The film departs more from comic-book canon than the first film did and essentially does its own thing. The trio of deities, for instance, are characters that are original to the screen rather than drawn from the comic-book. There are assorted superheroic battles that contain some good effects but feel fairly generic. We end up with mild dramatic complications placed on things but the film plays everything safe by quickly assuring us that everything is okay by a flick of the pen – Billy Batson is about to be aged out of foster home but no worry we find that the Vasquez’s have brought the house (before it is destroyed by the dragon!). Djimon Hounsou’s wizard was reduced to dust in the first film but this is forgotten with a flick of the pen and he turns up again here alive and well and now transformed into an Obi-wan Kenobi figure, dispensing sagely wisdom while the butt of some of the film’s humour.
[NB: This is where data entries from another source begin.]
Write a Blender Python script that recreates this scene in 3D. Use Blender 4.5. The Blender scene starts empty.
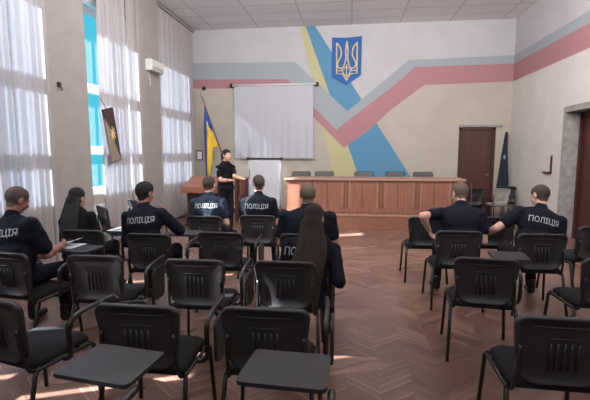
import bpy, bmesh, math, random
from mathutils import Vector, Matrix, Euler
from mathutils.bvhtree import BVHTree
R = math.radians
rnd = random.Random(7)
SC = bpy.context.scene
COL = SC.collection

# ------------------------------------------------------------------ materials
def mat(name, color, rough=0.6, metal=0.0, bump=0.0, bscale=40.0, var=0.0, vscale=6.0, spec=0.5, stretch=None, trans=0.0):
    m = bpy.data.materials.new(name); m.use_nodes = True
    nt = m.node_tree; b = nt.nodes['Principled BSDF']
    b.inputs['Base Color'].default_value = (*color, 1)
    b.inputs['Roughness'].default_value = rough
    b.inputs['Metallic'].default_value = metal
    b.inputs['Specular IOR Level'].default_value = spec
    tc = nt.nodes.new('ShaderNodeTexCoord'); mp = nt.nodes.new('ShaderNodeMapping')
    nt.links.new(tc.outputs['Object'], mp.inputs[0])
    if stretch: mp.inputs['Scale'].default_value = stretch
    if var > 0:
        n = nt.nodes.new('ShaderNodeTexNoise'); n.inputs['Scale'].default_value = vscale; n.inputs['Detail'].default_value = 4
        r = nt.nodes.new('ShaderNodeMapRange'); r.inputs[1].default_value = .3; r.inputs[2].default_value = .7
        r.inputs[3].default_value = 1 - var; r.inputs[4].default_value = 1 + var
        h = nt.nodes.new('ShaderNodeVectorMath'); h.operation = 'SCALE'; h.inputs[0].default_value = color
        nt.links.new(mp.outputs[0], n.inputs['Vector']); nt.links.new(n.outputs[0], r.inputs[0])
        nt.links.new(r.outputs[0], h.inputs['Scale']); nt.links.new(h.outputs[0], b.inputs['Base Color'])
    if bump > 0:
        n = nt.nodes.new('ShaderNodeTexNoise'); n.inputs['Scale'].default_value = bscale; n.inputs['Detail'].default_value = 3
        u = nt.nodes.new('ShaderNodeBump'); u.inputs['Strength'].default_value = bump; u.inputs['Distance'].default_value = .01
        nt.links.new(mp.outputs[0], n.inputs['Vector']); nt.links.new(n.outputs[0], u.inputs['Height'])
        nt.links.new(u.outputs[0], b.inputs['Normal'])
    return m

def floor_material():
    m = bpy.data.materials.new('herringbone_parquet'); m.use_nodes = True
    nt = m.node_tree; N = nt.nodes; L = nt.links; b = N['Principled BSDF']; b.inputs['Specular IOR Level'].default_value = .75
    def math_(op, a, c=None, d=None):
        n = N.new('ShaderNodeMath'); n.operation = op
        for i, v in enumerate((a, c, d)):
            if v is None: continue
            if isinstance(v, (int, float)): n.inputs[i].default_value = v
            else: L.new(v, n.inputs[i])
        return n.outputs[0]
    tc = N.new('ShaderNodeTexCoord'); sx = N.new('ShaderNodeSeparateXYZ'); L.new(tc.outputs['Object'], sx.inputs[0])
    W = 0.23; PW = 0.078
    u = math_('DIVIDE', sx.outputs[0], W); col = math_('FLOOR', u); fx = math_('SUBTRACT', u, col)
    par = math_('MODULO', math_('ABSOLUTE', col), 2.0)
    tri = math_('ADD', math_('MULTIPLY', par, math_('SUBTRACT', 1.0, fx)), math_('MULTIPLY', math_('SUBTRACT', 1.0, par), fx))
    v = math_('DIVIDE', math_('ADD', sx.outputs[1], math_('MULTIPLY', tri, W * .85)), PW)
    row = math_('FLOOR', v); fy = math_('SUBTRACT', v, row)
    cv = N.new('ShaderNodeCombineXYZ'); L.new(math_('ADD', math_('MULTIPLY', col, .37), 11.3), cv.inputs[0]); L.new(math_('ADD', math_('MULTIPLY', row, .73), 17.7), cv.inputs[1])
    wn = N.new('ShaderNodeTexWhiteNoise'); wn.noise_dimensions = '3D'; cv.inputs[2].default_value = 3.7; L.new(cv.outputs[0], wn.inputs['Vector'])
    ramp = N.new('ShaderNodeValToRGB'); e = ramp.color_ramp.elements
    e[0].position = 0; e[0].color = (.145, .076, .056, 1); e[1].position = 1; e[1].color = (.195, .112, .084, 1)
    x = e.new(.6); x.color = (.165, .09, .067, 1)
    L.new(wn.outputs[0], ramp.inputs[0])
    ns = N.new('ShaderNodeTexNoise'); ns.inputs['Scale'].default_value = 1.3; ns.inputs['Detail'].default_value = 4
    L.new(tc.outputs['Object'], ns.inputs['Vector'])
    g1 = math_('LESS_THAN', fy, .13); g2 = math_('LESS_THAN', fx, .02); gap = math_('MAXIMUM', g1, g2)
    joint_glare = math_('ADD', 1.0, math_('MULTIPLY', g1, math_('SUBTRACT', math_('MULTIPLY', wn.outputs[0], 1.6), .5)))  # joints mostly lightened at random, glare painted into the colour
    sh = math_('MULTIPLY', joint_glare, math_('ADD', .65, math_('MULTIPLY', ns.outputs[0], .7)))
    sc = N.new('ShaderNodeVectorMath'); sc.operation = 'SCALE'; L.new(ramp.outputs[0], sc.inputs[0]); L.new(sh, sc.inputs['Scale'])
    L.new(sc.outputs[0], b.inputs['Base Color'])
    L.new(math_('ADD', .27, math_('MULTIPLY', wn.outputs[0], .14)), b.inputs['Roughness'])
    return m

def ceiling_material():
    m = bpy.data.materials.new('ceiling_tiles'); m.use_nodes = True
    nt = m.node_tree; b = nt.nodes['Principled BSDF']; b.inputs['Roughness'].default_value = .9
    tc = nt.nodes.new('ShaderNodeTexCoord'); br = nt.nodes.new('ShaderNodeTexBrick')
    br.offset = 0; br.inputs['Scale'].default_value = 1
    br.inputs['Brick Width'].default_value = 1.2; br.inputs['Row Height'].default_value = .6
    br.inputs['Mortar Size'].default_value = .018; br.inputs['Mortar Smooth'].default_value = .2
    br.inputs['Color1'].default_value = (.84, .82, .84, 1); br.inputs['Color2'].default_value = (.78, .76, .78, 1)
    br.inputs['Mortar'].default_value = (.62, .60, .61, 1)
    nt.links.new(tc.outputs['Object'], br.inputs['Vector'])
    nt.links.new(br.outputs['Color'], b.inputs['Base Color'])
    return m

def curtain_material():
    m = bpy.data.materials.new('sheer_curtain'); m.use_nodes = True
    nt = m.node_tree; N = nt.nodes; L = nt.links; N.remove(N['Principled BSDF']); out = N['Material Output']
    tc = N.new('ShaderNodeTexCoord'); mp = N.new('ShaderNodeMapping'); mp.inputs['Scale'].default_value = (1, 9, .25)
    ns = N.new('ShaderNodeTexNoise'); ns.inputs['Scale'].default_value = 2.5; ns.inputs['Detail'].default_value = 3
    L.new(tc.outputs['Object'], mp.inputs[0]); L.new(mp.outputs[0], ns.inputs['Vector'])
    rp = N.new('ShaderNodeMapRange'); rp.inputs[1].default_value = .35; rp.inputs[2].default_value = .65
    rp.inputs[3].default_value = .01; rp.inputs[4].default_value = .085
    L.new(ns.outputs[0], rp.inputs[0])
    tr = N.new('ShaderNodeBsdfTranslucent'); tr.inputs[0].default_value = (.070, .084, .110, 1)
    df = N.new('ShaderNodeBsdfDiffuse'); df.inputs[0].default_value = (.70, .64, .64, 1)
    tp = N.new('ShaderNodeBsdfTransparent')
    m1 = N.new('ShaderNodeMixShader'); m1.inputs[0].default_value = .5; L.new(tr.outputs[0], m1.inputs[1]); L.new(df.outputs[0], m1.inputs[2])
    m2 = N.new('ShaderNodeMixShader'); L.new(rp.outputs[0], m2.inputs[0]); L.new(m1.outputs[0], m2.inputs[1]); L.new(tp.outputs[0], m2.inputs[2])
    L.new(m2.outputs[0], out.inputs[0])
    return m

def glass_material():
    m = bpy.data.materials.new('window_glass'); m.use_nodes = True
    nt = m.node_tree; N = nt.nodes; L = nt.links; N.remove(N['Principled BSDF']); out = N['Material Output']
    tp = N.new('ShaderNodeBsdfTransparent'); tp.inputs[0].default_value = (.93, .97, 1, 1)
    gl = N.new('ShaderNodeBsdfGlossy'); gl.inputs['Roughness'].default_value = .02
    mx = N.new('ShaderNodeMixShader'); mx.inputs[0].default_value = .06
    L.new(tp.outputs[0], mx.inputs[1]); L.new(gl.outputs[0], mx.inputs[2]); L.new(mx.outputs[0], out.inputs[0])
    return m

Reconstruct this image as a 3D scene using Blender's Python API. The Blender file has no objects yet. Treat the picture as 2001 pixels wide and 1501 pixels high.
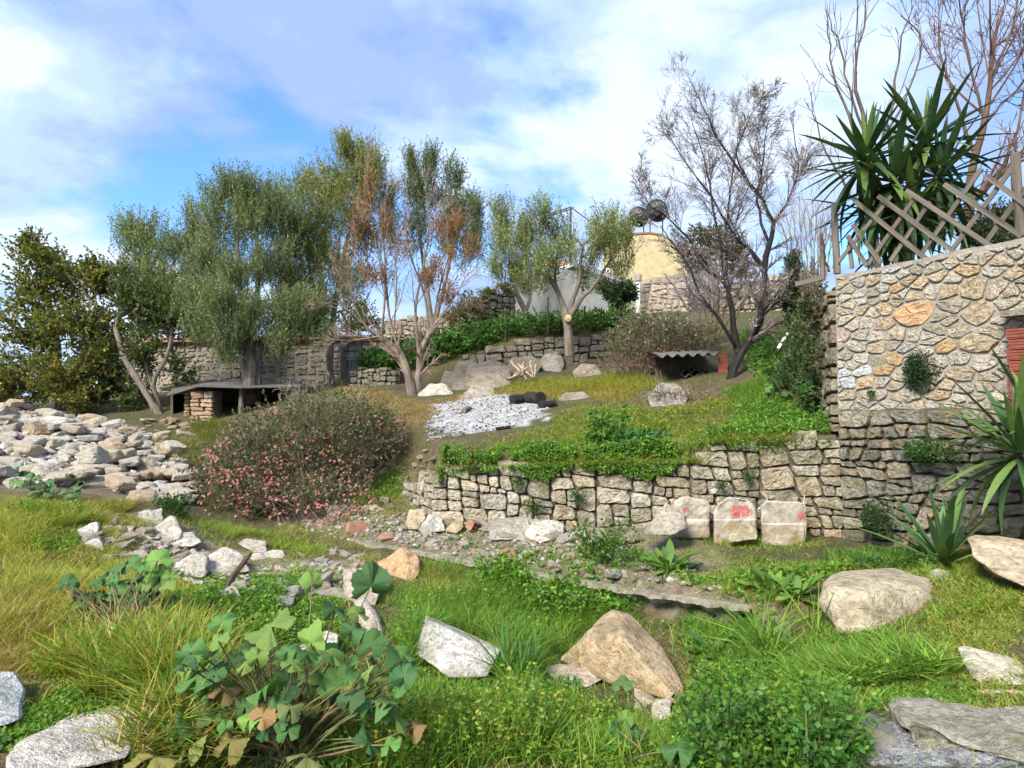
import bpy, math, random
import numpy as np
from mathutils import Vector, Matrix

S = bpy.context.scene
R = math.radians
rng = np.random.default_rng(7)
random.seed(7)

# ---------------------------------------------------------------- camera
F, CX, CY, CAMZ, PITCH = 1250.0, 1000.5, 750.5, 1.6, R(2.29)   # focal length in photo pixels (2001 wide)
cam = bpy.data.cameras.new('camera')
cam.sensor_width = 36.0
cam.lens = 36.0 * F / 2001.0
cam.clip_start, cam.clip_end = 0.05, 2000
cam_ob = bpy.data.objects.new('camera', cam)
S.collection.objects.link(cam_ob)
cam_ob.location = (0, 0, CAMZ)
cam_ob.rotation_euler = (R(90) + PITCH, 0, 0)
S.camera = cam_ob

# ---------------------------------------------------------------- sky
SUN_EL, SUN_AZ = R(40), R(-145)      # azimuth from +Y towards +X: the sun stands behind the camera, to its left
W = bpy.data.worlds.new('World')
S.world = W
W.use_nodes = True
nt = W.node_tree
nt.nodes.clear()
def wn(t, **k):
    n = nt.nodes.new(t)
    for a, b in k.items():
        setattr(n, a, b)
    return n
def wl(a, b):
    nt.links.new(a, b)
sky = wn('ShaderNodeTexSky', sky_type='NISHITA', sun_disc=False)
sky.sun_elevation, sky.sun_rotation = SUN_EL, SUN_AZ
sky.air_density, sky.dust_density, sky.ozone_density = 1.0, 0.3, 2.0
tc = wn('ShaderNodeTexCoord')
sep = wn('ShaderNodeSeparateXYZ')
wl(tc.outputs['Generated'], sep.inputs[0])
def wmath(op, a, b=None, clamp=False):
    n = wn('ShaderNodeMath', operation=op, use_clamp=clamp)
    for i, v in enumerate((a, b)):
        if v is None: continue
        if isinstance(v, (int, float)): n.inputs[i].default_value = v
        else: wl(v, n.inputs[i])
    return n.outputs[0]
zz = wmath('ADD', wmath('MAXIMUM', sep.outputs['Z'], 0.0), 0.22)
comb = wn('ShaderNodeCombineXYZ')
wl(wmath('DIVIDE', sep.outputs['X'], zz), comb.inputs[0])
wl(wmath('DIVIDE', sep.outputs['Y'], zz), comb.inputs[1])
def wnoise(scale, detail, rough, loc, dist=0.0):
    mp = wn('ShaderNodeMapping')
    mp.inputs['Location'].default_value = loc
    wl(comb.outputs[0], mp.inputs[0])
    n = wn('ShaderNodeTexNoise')
    n.inputs['Scale'].default_value, n.inputs['Detail'].default_value = scale, detail
    n.inputs['Roughness'].default_value, n.inputs['Distortion'].default_value = rough, dist
    wl(mp.outputs[0], n.inputs['Vector'])
    return n.outputs['Fac']
def wramp(fac, stops):
    n = wn('ShaderNodeValToRGB')
    n.color_ramp.interpolation = 'EASE'
    e = n.color_ramp.elements
    while len(e) < len(stops): e.new(0.5)
    for el, (p, c) in zip(e, stops):
        el.position = p
        el.color = (c[0], c[1], c[2], 1)
    wl(fac, n.inputs[0])
    return n.outputs[0]
cover = wramp(wnoise(1.0, 7, 0.58, (3.1, 1.7, 0), 0.25), [(0.36, (0, 0, 0)), (0.49, (1, 1, 1))])
shade = wramp(wnoise(1.15, 8, 0.58, (9.6, 2.3, 0), 0.25), [(0.40, (1.15, 1.55, 2.45)), (0.50, (1.65, 2.15, 3.15)), (0.61, (2.5, 2.85, 3.4))])
gain = wn('ShaderNodeMix', data_type='RGBA', blend_type='MULTIPLY')
gain.inputs['Factor'].default_value = 1.0
wl(sky.outputs[0], gain.inputs['A'])
gain.inputs['B'].default_value = (.42, .60, .80, 1)
mixc = wn('ShaderNodeMix', data_type='RGBA')
wl(wmath('MULTIPLY', cover, 0.93), mixc.inputs['Factor'])
wl(gain.outputs['Result'], mixc.inputs['A'])
wl(shade, mixc.inputs['B'])
bg = wn('ShaderNodeBackground')
bg.inputs['Strength'].default_value = 0.1
wl(mixc.outputs['Result'], bg.inputs['Color'])
wo = wn('ShaderNodeOutputWorld')
wl(bg.outputs[0], wo.inputs[0])

# ---------------------------------------------------------------- sun, exposure
sun = bpy.data.lights.new('sun', 'SUN')
sun.energy, sun.angle, sun.color = 2.1, R(22), (1.0, 0.93, 0.82)
sun_ob = bpy.data.objects.new('sun', sun)
S.collection.objects.link(sun_ob)
sdir = Vector((math.sin(SUN_AZ) * math.cos(SUN_EL), math.cos(SUN_AZ) * math.cos(SUN_EL), math.sin(SUN_EL)))
sun_ob.rotation_euler = (-sdir).to_track_quat('-Z', 'Y').to_euler()
sun_ob.location = sdir * 60
vs = S.view_settings
vs.view_transform, vs.look, vs.exposure, vs.gamma = 'Standard', 'None', 2.05, 1.0
vs.use_curve_mapping = False
S.render.engine = 'CYCLES'
S.cycles.max_bounces, S.cycles.diffuse_bounces, S.cycles.glossy_bounces, S.cycles.transmission_bounces = 4, 2, 1, 3
S.cycles.transparent_max_bounces = 6
S.cycles.use_adaptive_sampling, S.cycles.adaptive_threshold = True, .02

# ---------------------------------------------------------------- helpers: places
ct, st = math.cos(PITCH), math.sin(PITCH)
def ray(px, py):
    X, Y = (px - CX) / F, (CY - py) / F
    return np.array([X, ct - Y * st, st + Y * ct])
def at(px, py, d):
    """World point that shows at photo pixel (px, py), d metres ahead of the camera."""
    r = ray(px, py)
    return np.array([0, 0, CAMZ]) + r * (d / r[1])
def on_plane(px, py, A, N):
    """Where the sight line of a pixel meets the vertical plane through A with normal N."""
    r = ray(px, py); o = np.array([0, 0, CAMZ])
    return o + r * (np.dot(np.asarray(A) - o, N) / np.dot(r, N))
def vnoise(P, f, seed=0, oct=3):
    """Cheap smooth noise made of summed sines, about -1..1."""
    g = np.random.default_rng(seed)
    P = np.asarray(P, float); out = np.zeros(P.shape[0]); amp = 1.0; tot = 0
    for o in range(oct):
        s = np.zeros(P.shape[0])
        for k in range(4):
            w = g.normal(size=P.shape[1]); w /= np.linalg.norm(w) + 1e-9
            s += np.sin(P @ w * f * g.uniform(.7, 1.4) * 2 + g.uniform(0, 6.28))
        out += amp * s / 2.2; tot += amp; amp *= .5; f *= 2.1
    return out / tot
def unit(v):
    return v / (np.linalg.norm(v, axis=-1, keepdims=True) + 1e-9)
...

Much of the film’s efforts at humour are embarrassing. Like the self-conscious inanity of lines where Zachary Levi compares their being a family to The Fast and the Furious films (which are notedly also produced by the film’s distributor Warner Brothers). There is a constant theme throughout about Billy Batson having adolescent lust for Wonder Woman, which leads to a cringe-inducing dream scene where he has a restaurant date with her that ends up with Djimon Hounsou turning up in full drag inside a Wonder Woman costume! Am uncredited appearance from Gal Gadot near the end does a serious disservice to the character, least of all the paragon of feminist virtue she has been built into. Even more ridiculous is when the film feels it has to keep apologising for this, including more than one aside questioning the appropriateness of the teen characters being attracted to women several thousand years older.